Food for Thought - Kesuvos 58

*** There are several different opinions as to the amount of terumah a groom should provide to his bride prior to the nisuin.

Rabbi Yehudah ben Beseira said: We give her two thirds terumah and one third chulin (unconsecrated produce).

Maharshal comments: An average time for a woman to menstruate (consequently, she is tamei and forbidden from eating terumah) is once every thirty days. The normal flow of blood is for three days. In addition, she must observe seven days of cleanliness prior to becoming tahor and only then will she be permitted to eat terumah again.

Rav Elyashiv Shlita asks: Where did the Maharshal find that an ordinary woman menstruates for three days? It is our custom to wait five days!?

*** The Mishna had stated: The yavam does not entitle his yevamah to eat terumah.

The Gemora explains the reason for this: It is written [Vayikra 22:11]: The acquisition of his money, he may eat of it. Only a Kohen’s own acquisition may eat terumah; however, a yevamah is the acquisition of his brother, not his own.

Rashi maintains that even if the yevamah began eating terumah while her husband was alive, she will be required to cease eating terumah once he dies.

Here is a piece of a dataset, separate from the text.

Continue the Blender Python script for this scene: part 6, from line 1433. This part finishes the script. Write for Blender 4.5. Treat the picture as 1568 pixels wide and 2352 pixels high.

Rabbeinu Tam disagrees and holds that Biblically, once a yevamah obtained the right to eat terumah, she preserves that right even after the husband dies. It is merely a Rabbinical prohibition; the verse cited in the Gemora is only an asmachta (used as support for the Rabbi’s decree).

Reb Elchonon Wasserman in Koveitz Shiurim (183) asks: Why does Rabbeinu Tam hold that the yevamah is Biblically permitted to eat terumah even after her husband died? She is not the wife of a Kohen any longer; she doesn’t have any offspring from the Kohen (which would have allowed her to continue eating terumah) and she is not yet the acquisition of the yavam!?

[Perhaps, this challenge can be answered by examining the concept of the zikah-attachment between the yavam and the yevamah.]